Records provided
====

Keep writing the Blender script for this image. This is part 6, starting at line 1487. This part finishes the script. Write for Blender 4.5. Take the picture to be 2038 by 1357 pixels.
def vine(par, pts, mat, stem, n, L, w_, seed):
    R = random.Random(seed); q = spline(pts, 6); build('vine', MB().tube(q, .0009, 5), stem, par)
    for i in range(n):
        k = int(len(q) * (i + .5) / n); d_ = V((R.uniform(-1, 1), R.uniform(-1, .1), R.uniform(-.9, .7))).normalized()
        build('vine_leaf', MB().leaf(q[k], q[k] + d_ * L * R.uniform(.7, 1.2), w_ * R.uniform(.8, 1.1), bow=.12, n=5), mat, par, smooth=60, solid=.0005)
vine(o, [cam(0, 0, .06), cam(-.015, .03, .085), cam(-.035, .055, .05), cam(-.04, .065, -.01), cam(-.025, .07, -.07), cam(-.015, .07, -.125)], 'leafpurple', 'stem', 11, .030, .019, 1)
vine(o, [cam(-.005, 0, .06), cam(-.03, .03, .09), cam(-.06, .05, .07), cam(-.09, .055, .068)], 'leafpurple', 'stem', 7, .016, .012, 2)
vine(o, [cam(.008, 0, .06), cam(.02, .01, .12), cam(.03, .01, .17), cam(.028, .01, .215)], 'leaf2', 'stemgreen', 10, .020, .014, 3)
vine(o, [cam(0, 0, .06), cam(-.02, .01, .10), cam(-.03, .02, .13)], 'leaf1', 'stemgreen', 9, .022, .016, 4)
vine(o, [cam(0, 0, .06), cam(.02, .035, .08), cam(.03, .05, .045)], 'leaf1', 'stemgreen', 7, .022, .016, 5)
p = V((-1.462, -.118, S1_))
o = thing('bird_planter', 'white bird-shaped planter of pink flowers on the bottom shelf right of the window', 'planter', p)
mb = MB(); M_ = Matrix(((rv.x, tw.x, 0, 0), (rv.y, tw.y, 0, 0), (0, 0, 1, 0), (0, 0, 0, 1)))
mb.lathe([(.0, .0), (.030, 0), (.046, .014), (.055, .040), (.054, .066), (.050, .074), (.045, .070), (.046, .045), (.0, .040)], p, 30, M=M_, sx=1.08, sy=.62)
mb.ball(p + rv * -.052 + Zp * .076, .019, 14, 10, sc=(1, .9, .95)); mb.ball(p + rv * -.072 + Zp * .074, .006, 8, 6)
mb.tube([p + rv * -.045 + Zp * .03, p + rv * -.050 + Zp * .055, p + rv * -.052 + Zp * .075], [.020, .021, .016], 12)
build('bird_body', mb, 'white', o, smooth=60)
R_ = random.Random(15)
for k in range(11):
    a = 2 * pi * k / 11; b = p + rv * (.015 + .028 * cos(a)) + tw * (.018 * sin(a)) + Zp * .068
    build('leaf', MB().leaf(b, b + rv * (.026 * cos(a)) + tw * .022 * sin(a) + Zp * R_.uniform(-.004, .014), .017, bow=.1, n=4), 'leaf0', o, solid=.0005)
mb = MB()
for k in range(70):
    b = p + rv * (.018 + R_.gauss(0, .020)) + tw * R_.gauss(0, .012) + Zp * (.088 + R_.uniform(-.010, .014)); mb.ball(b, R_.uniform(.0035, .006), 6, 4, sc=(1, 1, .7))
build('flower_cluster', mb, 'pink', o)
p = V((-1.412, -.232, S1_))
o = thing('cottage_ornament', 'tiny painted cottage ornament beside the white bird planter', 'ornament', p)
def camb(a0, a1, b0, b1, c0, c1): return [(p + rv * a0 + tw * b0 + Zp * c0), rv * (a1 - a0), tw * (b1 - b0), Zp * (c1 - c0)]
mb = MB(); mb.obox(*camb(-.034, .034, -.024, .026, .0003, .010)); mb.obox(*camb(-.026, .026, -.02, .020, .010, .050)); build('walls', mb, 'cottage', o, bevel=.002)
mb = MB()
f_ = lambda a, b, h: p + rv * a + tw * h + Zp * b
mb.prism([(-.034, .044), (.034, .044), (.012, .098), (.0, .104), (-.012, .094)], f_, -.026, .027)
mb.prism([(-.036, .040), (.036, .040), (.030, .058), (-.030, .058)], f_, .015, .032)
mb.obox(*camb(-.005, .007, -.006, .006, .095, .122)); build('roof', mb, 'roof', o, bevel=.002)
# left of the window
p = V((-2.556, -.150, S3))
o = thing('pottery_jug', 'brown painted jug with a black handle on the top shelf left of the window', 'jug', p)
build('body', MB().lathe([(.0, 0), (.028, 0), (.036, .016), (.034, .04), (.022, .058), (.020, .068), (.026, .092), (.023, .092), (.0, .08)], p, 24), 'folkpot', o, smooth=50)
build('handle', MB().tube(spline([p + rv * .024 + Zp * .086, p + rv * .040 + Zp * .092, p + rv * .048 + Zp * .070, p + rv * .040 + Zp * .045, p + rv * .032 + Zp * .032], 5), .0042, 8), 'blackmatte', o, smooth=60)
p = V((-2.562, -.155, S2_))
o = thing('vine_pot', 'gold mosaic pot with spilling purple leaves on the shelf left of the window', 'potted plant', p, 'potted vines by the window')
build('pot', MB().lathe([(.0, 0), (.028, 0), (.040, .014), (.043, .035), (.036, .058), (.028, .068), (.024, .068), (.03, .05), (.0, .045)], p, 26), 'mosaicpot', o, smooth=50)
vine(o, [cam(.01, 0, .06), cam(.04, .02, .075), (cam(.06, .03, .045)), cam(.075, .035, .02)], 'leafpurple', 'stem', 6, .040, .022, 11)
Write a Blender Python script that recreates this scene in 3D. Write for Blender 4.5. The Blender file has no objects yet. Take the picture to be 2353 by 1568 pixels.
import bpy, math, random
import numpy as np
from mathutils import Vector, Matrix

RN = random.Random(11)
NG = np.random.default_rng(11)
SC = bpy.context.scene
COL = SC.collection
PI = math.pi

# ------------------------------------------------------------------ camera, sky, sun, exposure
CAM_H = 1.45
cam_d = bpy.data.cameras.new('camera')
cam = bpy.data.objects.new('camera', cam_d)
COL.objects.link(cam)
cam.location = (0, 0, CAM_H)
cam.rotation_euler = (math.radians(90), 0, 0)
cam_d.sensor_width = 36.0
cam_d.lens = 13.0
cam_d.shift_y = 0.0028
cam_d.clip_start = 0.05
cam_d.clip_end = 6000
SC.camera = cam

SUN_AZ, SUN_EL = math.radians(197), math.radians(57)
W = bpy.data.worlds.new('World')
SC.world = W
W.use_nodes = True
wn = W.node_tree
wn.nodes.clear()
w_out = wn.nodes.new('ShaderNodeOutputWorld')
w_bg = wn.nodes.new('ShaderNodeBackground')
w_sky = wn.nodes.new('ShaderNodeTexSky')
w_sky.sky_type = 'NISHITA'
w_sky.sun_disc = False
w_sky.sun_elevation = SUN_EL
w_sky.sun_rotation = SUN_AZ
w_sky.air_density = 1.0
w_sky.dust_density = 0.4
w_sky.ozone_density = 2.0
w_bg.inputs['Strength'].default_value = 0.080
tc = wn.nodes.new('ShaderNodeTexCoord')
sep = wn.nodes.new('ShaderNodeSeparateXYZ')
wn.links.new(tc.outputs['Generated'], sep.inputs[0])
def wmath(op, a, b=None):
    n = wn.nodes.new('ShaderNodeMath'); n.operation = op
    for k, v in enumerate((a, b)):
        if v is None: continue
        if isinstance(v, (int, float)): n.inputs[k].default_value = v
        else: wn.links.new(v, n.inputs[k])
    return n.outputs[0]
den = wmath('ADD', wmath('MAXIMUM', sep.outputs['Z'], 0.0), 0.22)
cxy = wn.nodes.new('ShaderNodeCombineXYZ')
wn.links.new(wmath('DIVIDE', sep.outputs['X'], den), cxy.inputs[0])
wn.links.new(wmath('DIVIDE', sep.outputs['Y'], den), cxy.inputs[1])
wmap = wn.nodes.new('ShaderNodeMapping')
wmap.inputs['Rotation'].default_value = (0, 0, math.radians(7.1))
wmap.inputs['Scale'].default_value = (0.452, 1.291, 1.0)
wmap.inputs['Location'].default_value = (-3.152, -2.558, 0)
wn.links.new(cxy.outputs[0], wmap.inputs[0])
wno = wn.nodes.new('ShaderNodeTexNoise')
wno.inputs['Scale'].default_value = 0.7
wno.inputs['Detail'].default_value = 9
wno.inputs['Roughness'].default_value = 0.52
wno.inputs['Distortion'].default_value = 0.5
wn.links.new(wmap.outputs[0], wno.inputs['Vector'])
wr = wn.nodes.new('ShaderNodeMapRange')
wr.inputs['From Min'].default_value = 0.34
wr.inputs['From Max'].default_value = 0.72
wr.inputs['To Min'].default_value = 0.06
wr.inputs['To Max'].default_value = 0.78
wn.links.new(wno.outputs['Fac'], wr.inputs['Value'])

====

Do this
Go through the listing above and list every line that has the word "script".

Finished task
Keep writing the Blender script for this image. This is part 6, starting at line 1487. This part finishes the script. Write for Blender 4.5. Take the picture to be 2038 by 1357 pixels.
Write a Blender Python script that recreates this scene in 3D. Write for Blender 4.5. The Blender file has no objects yet. Take the picture to be 2353 by 1568 pixels.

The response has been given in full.